AO after going through the vigilance report and the FIR filed accepted the fact that the Assessee has a well-placed mechanism to identify frauds and initiate recovery action. AO however was of the view that the amount which should be considered to have crystallized as liability of the Assessee should only be the amount shown as recoverable in the FIR or Vigilance Report whichever is lower.

Assessee contended that the loss on account of irregularities and embezzlement is considered after the vigilance report and the vigilance department considers the loss as having been crystallized. Since the loss relates to the previous year, the same has to be allowed as deduction for the relevant assessment year.

The CIT (A) allowed the appeal observing that the actual amount involved in the fraud as made out by the vigilance cell should be accepted as crystallized liability of the assessee.

B) Assessee in its books of accounts had created provision for Bad and Doubtful Debts in respect of rural advances. U/s 36(1)(viia) of the Act, a deduction on account of provision for bad and doubtful debts of amount not exceeding ten per cent of the aggregate average advances made by the rural branches of a bank computed in the prescribed manner, will be allowed as a deduction. Assessee also created a PBDD in respect of non-rural advances and claimed the same as deduction u/s 36(1)(vii). In the computation of income, deduction on account of PBDD u/s 36(1)(vii) was claimed by the assessee and deduction on account of bad debts written off was claimed u/s 36(1)(vii).

According to the AO, the deduction is allowed only to the extent PBDD in respect of rural advances is created in the books of accounts. According to him the limits upto to which such deduction is allowed alone is laid down in Rule 6ABA of the Rules. AO disallowed the deduction claimed in respect of on rural advance.
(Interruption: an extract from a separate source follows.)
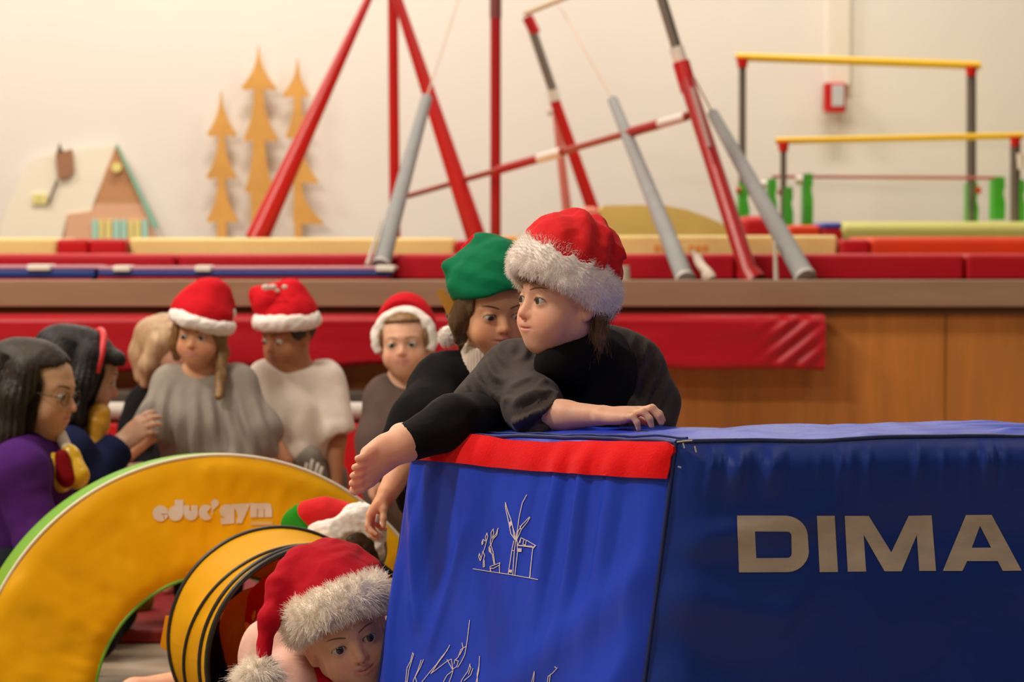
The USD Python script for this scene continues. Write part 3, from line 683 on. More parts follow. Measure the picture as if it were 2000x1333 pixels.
for x, y0, yb, w in ((1530, 284, 533, 12), (1983, 274, 433, 20)):
    obj('upright', T((x, y0, d), (x, yb, d), w), M_gpost, t); obj('corner_joint', T((x, y0 - 6, d - .02), (x, y0 + 12, d - .02), 22, 18), M_redpaint, t)
    foot_px(t, x + 8, 366 if x < 1800 else 352, 533 if x < 1800 else 434, d, 19)
obj('white_plate', T((1992, 300, d - .1), (1994, 330, d - .1), 12), M_white, t)
t = thing('small_bar', 'lowest children\'s bar with thin red rail between short green stands', 'gym bar')
d = 12.65
obj('rail', T((1508, 345, d), (1955, 348, d), 6.5), mat('faded_red_rail', (.45, .10, .09), .4), t)
foot_px(t, 1508, 350, 531, d, 16); foot_px(t, 1577, 340, 531, d, 18); foot_px(t, 1950, 346, 430, d, 22)
for x, y, r in ((1560, 352, 18), (1490, 360, 15)): obj('white_knob', T((x - 6, y, d), (x + 7, y, d), r), M_white, t)
obj('red_knob', T((1520, 375, d), (1530, 376, d), 13), M_redpaint, t)
# ---------------------------------------------------------------- blue foam block
def V3(*a): return np.array(a, float)
class Patch:
    """a sewn cover panel: bilinear between four corners (u along, v down), pushed out along its normal"""
    def __init__(s, c00, c10, c11, c01, field, nu=140, nv=100):
        s.c = [np.asarray(q, float) for q in (c00, c10, c11, c01)]; s.field = field; s.nu, s.nv = nu, nv
        s.n0 = unit(np.cross(s.c[1] - s.c[0], s.c[3] - s.c[0])); s.n0 = -s.n0
        s._map = None
    def at(s, u, v):
        u, v = np.asarray(u, float)[..., None], np.asarray(v, float)[..., None]
        p = s.c[0] * (1 - u) * (1 - v) + s.c[1] * u * (1 - v) + s.c[2] * u * v + s.c[3] * (1 - u) * v
        return p + s.n0 * s.field(u[..., 0], v[..., 0])[..., None]
    def normal(s, u, v, e=.006):
        a = s.at(u + e, v) - s.at(u - e, v); b = s.at(u, v + e) - s.at(u, v - e); n = np.cross(b, a); return n / np.linalg.norm(n, axis=-1, keepdims=True)
    def mesh(s, th=.004):
        u, v = np.meshgrid(np.linspace(0, 1, s.nu), np.linspace(0, 1, s.nv), indexing='ij'); p = s.at(u, v)
        q = grid_faces(s.nu, s.nv); k = s.nu * s.nv; pts = np.vstack([p.reshape(-1, 3), p.reshape(-1, 3) - s.n0 * th])
        rim = np.r_[np.arange(s.nv), np.arange(1, s.nu) * s.nv + s.nv - 1, (s.nu - 1) * s.nv + np.arange(s.nv - 2, -1, -1), np.arange(s.nu - 2, 0, -1) * s.nv]
        r2 = np.roll(rim, -1); side = np.stack([rim, rim + k, r2 + k, r2], 1)
        F = np.vstack([q[:, ::-1], q + k, side[:, ::-1]]); m = trimesh.Trimesh(pts, np.vstack([F[:, [0, 1, 2]], F[:, [0, 2, 3]]]), process=False)
        return m
    def uv(s, px):
        if s._map is None:
            from scipy.interpolate import LinearNDInterpolator
            u, v = np.meshgrid(np.linspace(-.05, 1.05, 90), np.linspace(-.05, 1.05, 90), indexing='ij'); s._map = LinearNDInterpolator(proj(s.at(u, v).reshape(-1, 3)), np.stack([u.ravel(), v.ravel()], 1))
        return s._map(px)
    def decal(s, poly, off=.0008, th=.0008, step=7):
        """print, sewn strip or lettering that follows the panel; poly in picture units of the straight-on survey"""
        ms = []
        for g in getattr(poly, 'geoms', [poly]):
            cs = m3.CrossSection([np.array(g.exterior.coords)[:-1]] + [np.array(h.coords)[:-1] for h in g.interiors], m3.FillRule.EvenOdd)
            q = m3.Manifold.extrude(cs, 1.0).refine_to_length(step).to_mesh(); v = np.array(q.vert_properties[:, :3]); uv = s.uv(v[:, :2]); ok = ~np.isnan(uv[:, 0]); uv = np.where(ok[:, None], uv, .5)
            pts = s.at(uv[:, 0], uv[:, 1]) + s.normal(uv[:, 0], uv[:, 1]) * (off + v[:, 2:3] * th)
            f = np.array(q.tri_verts); f = f[ok[f].all(1)]; m = trimesh.Trimesh(pts, f, process=False); ms.append(m)
        m = trimesh.util.concatenate(ms)
        m.faces = m.faces[:, ::-1]
        return m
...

CIT (A) allowed the claim of the assessee for deduction u/s 36(1)(viia)(a) in view of the decision of Apex Court in the case of Catholic Syrian Bankwherein it was held that banks are entitled to full deduction of the write-off of urban advances without reducing any part of the provision made in respect of rural advances. AO was directed to recompute the deduction u/s 36(1)(viia) of the Act in accordance with the decision of the Apex Court cited.

Assessee contended that after amendment of Sec 36(1)(viia) by the IT (Amendment) Act, 1985, the requirement that the PBDD should be in relation to rural advances was not a requirement. What has to be seen is as to whether the bank had made any provision for bad and doubtful debts. There is no need to bifurcate the same into rural and non-rural debts. Once a bank creates provision for bad and doubtful debt, then the deduction is allowed u/s.36(1)(viia) based on the calculation as provided in the section.

After hearing both the parties, the ITAT held that,

A) ++ the bank has a vigilance cell, which does an in-house investigation and reports cases of irregularities and embezzlement to the management. The bank also has a system of reporting such irregularities and frauds to the RBI which is also mandatory as per the relevant law governing the banks. AO accepted the fact that the assessee bank has a well placed mechanism to identify frauds and initiate recovery action. AO has gone by the figures as stated in the FIRs or the Vigilance report, whichever is less. The figures mentioned in the FIR are only a provisional figure which is arrived at for the purpose of filing an FIR immediately on occurrence of the fraud. The vigilance report, on the other hand, is prepared after detailed study. Since the vigilance report is prepared after a deeper study, in our view, that figure should be considered as a loss to the assessee. The loss in question has to be held to have crystallized during the previous year. Thus, the revenues appeal is dismissed;

B) ++ what has to be seen by the AO is as to whether PBDD is created (irrespective of whether it is in respect of rural or non-rural advances) by debiting the Profit & Loss A/C. To the extent PBDD is so created, the Assessee is entitled to deduction subject to the upper limit of deduction laid down in Sec.36(1)(viia) of the Act. To avoid possible claim for double deduction in respect of one and the same debt first as PBDD and thereafter as Bad Debts, the legislature has already provided in Sec.36(2)(v) of the Act that where such debt or part of debt relates to advances made by an assessee to which cl. (viia) of sub-s. (1) applies, no such deduction shall be allowed unless the assessee has debited the amount of such debt or part of debt in that previous year to the provision for bad and doubtful debts account made under that clause. Further the proviso also limits the claim for deduction u/s.36(1)(vii) of the Act to an Assessee to which Sec.36(1)(viia) of the Act applies to the amount by which such debt or part thereof (written off as Bad debts) exceeds the credit balance in the provision for bad and doubtful debts account made under clause(viia) to Sec.36(1) of the Act. It would be just and fair if the order of CIT(A) is set aside and the AO directed to examine the claim of the Assessee in the light of the discussion made above.